The Presentation Layer, also known as the Translation layer serves the main purpose of preparing data for the Application Layer. In simpler words, Layer 6 makes the data presentable for applications to use. 

This layer has the function to decide how two devices should encode, encrypt, and compress data so it is received in the required form on the receiving end. For instance, two communicating devices may use two different encoding methods, so layer 6 is responsible for translating incoming data into a syntax that the application layer of the receiving device can understand.

The Presentation Layer also performs the function of adding encryption on the sender’s end and compressing the data received from the application layer before delivering it to layer 5. This helps in improving the overall speed of data transmission by reducing the size of data to be transferred. 

Thus, the Presentation Layer performs tasks in three major steps, i.e, Encryption, Compression and Translation.

5. The Session Layer

The Session layer is used to establish, maintain and synchronize the interaction between communicating devices. Along with the establishment and maintenance of the sessions, this layer also ensures authentication and security. In simple words, this layer is responsible for opening and closing communications between two devices. This time taken between the open and closing of communication is called a session. The session layer makes sure that the session remains open long enough to transfer the data that has to be exchanged and eventually closes the session in time to omit any wastage of resources.

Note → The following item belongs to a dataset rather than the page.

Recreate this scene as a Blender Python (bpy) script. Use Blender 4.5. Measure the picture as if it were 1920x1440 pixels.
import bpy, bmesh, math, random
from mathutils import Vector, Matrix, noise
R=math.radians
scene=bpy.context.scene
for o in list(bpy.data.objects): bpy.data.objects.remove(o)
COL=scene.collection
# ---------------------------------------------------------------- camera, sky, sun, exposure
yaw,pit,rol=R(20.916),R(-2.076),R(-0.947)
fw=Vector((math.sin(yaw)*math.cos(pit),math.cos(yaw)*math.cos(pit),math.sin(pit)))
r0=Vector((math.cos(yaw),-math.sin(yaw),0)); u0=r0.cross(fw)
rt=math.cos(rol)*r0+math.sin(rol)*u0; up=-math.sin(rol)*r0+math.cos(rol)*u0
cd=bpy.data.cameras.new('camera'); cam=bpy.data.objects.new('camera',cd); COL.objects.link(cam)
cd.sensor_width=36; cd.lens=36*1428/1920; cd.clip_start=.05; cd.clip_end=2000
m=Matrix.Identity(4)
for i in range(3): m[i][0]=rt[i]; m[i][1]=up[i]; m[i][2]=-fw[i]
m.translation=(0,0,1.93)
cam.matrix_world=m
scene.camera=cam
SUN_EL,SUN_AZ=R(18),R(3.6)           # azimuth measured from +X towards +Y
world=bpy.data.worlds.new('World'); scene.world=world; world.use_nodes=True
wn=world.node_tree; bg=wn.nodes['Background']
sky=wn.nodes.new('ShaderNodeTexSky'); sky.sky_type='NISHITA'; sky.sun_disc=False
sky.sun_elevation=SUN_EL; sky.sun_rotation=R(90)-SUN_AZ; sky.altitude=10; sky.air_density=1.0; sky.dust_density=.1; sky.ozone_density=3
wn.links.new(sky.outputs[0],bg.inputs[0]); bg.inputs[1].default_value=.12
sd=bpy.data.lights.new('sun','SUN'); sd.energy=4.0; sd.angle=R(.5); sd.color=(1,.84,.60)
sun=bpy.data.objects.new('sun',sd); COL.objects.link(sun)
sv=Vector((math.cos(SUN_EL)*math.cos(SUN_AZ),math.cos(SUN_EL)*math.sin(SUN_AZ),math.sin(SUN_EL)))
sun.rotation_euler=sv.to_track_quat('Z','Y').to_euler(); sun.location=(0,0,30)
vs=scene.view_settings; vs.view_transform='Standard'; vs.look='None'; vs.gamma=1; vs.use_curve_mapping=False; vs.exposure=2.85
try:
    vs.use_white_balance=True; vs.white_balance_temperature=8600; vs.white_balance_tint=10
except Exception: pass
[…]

The session layer also performs the function to synchronise the exchange of data using checkpoints. For instance, if data of a total of 100 MB is being transferred, the 5th layer could set checkpoints at every 10 megabytes. Now, in a case of disconnect after 69 megabytes of data transfer, with the help of the session layer, data transfer will continue from the last set checkpoint instead of a complete restart.

4. The Transport Layer

The data stored in the transport layer is called ‘segments’. The transport layer breaks data received from the session layer into different segments before sending it to layer 3, i.e the network layer. The Transport layer is primarily responsible for the end-to-end data communication between two devices. For this purpose, the transport layer reassembles the segments into data that is consumable by the session layer.

Apart from segmentation and reassembling of data, the transport layer also performs functions to control the flow and error of the data being communicated. The flow control function determines an ideal speed for the flow of data so that a high-speed sender does not overwhelm the functioning of a receiver with a comparatively slower speed.

The error control function of the 4th layer is to see that the data being received by the transport layer is correct and complete and request retransmission if it isn’t.

3. The Network Layer

The Network layer facilitates the data transfer between two networks. Although, this layer is deemed unnecessary in a scenario where two devices are communicating on the same network. The Network Layer works by breaking down the segments provided by the transport layer into smaller units called packets, on the sender’s device, and eventually reassembling these packets on the receiving device.

The Network Layer also takes care of packet routing, i.e finding the best physical path for the data to reach its destination. The Network layer is implemented by networking devices such as routers.

2. The Data Link Layer

The data link layer is similar to the network layer, the difference being that this layer facilitates the transmission of data over the SAME network. The data link layer makes and concludes a connection between two physically-connected nodes on a network. The data link layer receives packets from the network layer and breaks them down into smaller pieces called frames. 

This layer is made up of two different sublayers– Logical Link Control (LLC), which identifies network protocols, performs error checking and synchronizes frames, and Media Access Control (MAC) which makes use of MAC addresses to connect devices and define permissions to send and receive data.

1. The Physical Layer

As the name suggests, The physical layer consists of the physical equipment required for the data transfer and is responsible for the physical cable or wireless connection between network nodes. This layer is present at the bottom of the OSI Model and includes physical equipment such as cables, wires and switches. 

The data at this layer gets converted into a bit stream, which is a string of 0s and 1s. The physical layer of both devices in consideration must also be available on a signal convention so that the 1s can be differentiated from the 0s on both ends. When a networking error takes place, many networking experts go right to the physical layer to check that all of the cables are properly connected and that the power plug hasn’t been pulled from the router, switch or computer, for example.

Advantages of The OSI Model

The OSI Model helps users and computer networks operators:

  • Asses and select the required hardware and software to build a network.
  • Get understanding of the functioning and communication between components across a network.
  • Troubleshoot any errors by identifying the exact layer having issues and focusing efforts there.

The OSI model helps network device manufacturers:

  • Make devices that are compatible to communicate with products from different vendors across the industry.
  • Aware of the parts of the network that their device needs to function with.
  • Make users aware of which layer their products work at, for example, only at the application layer or across the stack.

OSI vs. TCP/IP Model

The TCP/IP Model short for Transfer Control Protocol/Internet Protocol was created before the OSI Model by the US Department of Defense (DoD). The major difference between both the models is that the TCP/IP Model is simpler, combining several OSI layers into one.

The following illustration defines how the TCP/IP Model has  collapsed different layers of the OSI Model into one:

Wrapping Up

To conclude what you have read, it is safe to say that the OSI Model has created leaps in the networking domain by aiding both manufacturer’s and user’s end. Users are now more aware about the solutions they need to carry forward and at which particular layer. On the other hand manufacturers can now define what products they need to make to cater the demand of the market. Although its former counterpart the TCP/IP Model was simpler, with the emergence of the OSI Model the concept of layers in computer networking has become much more defined.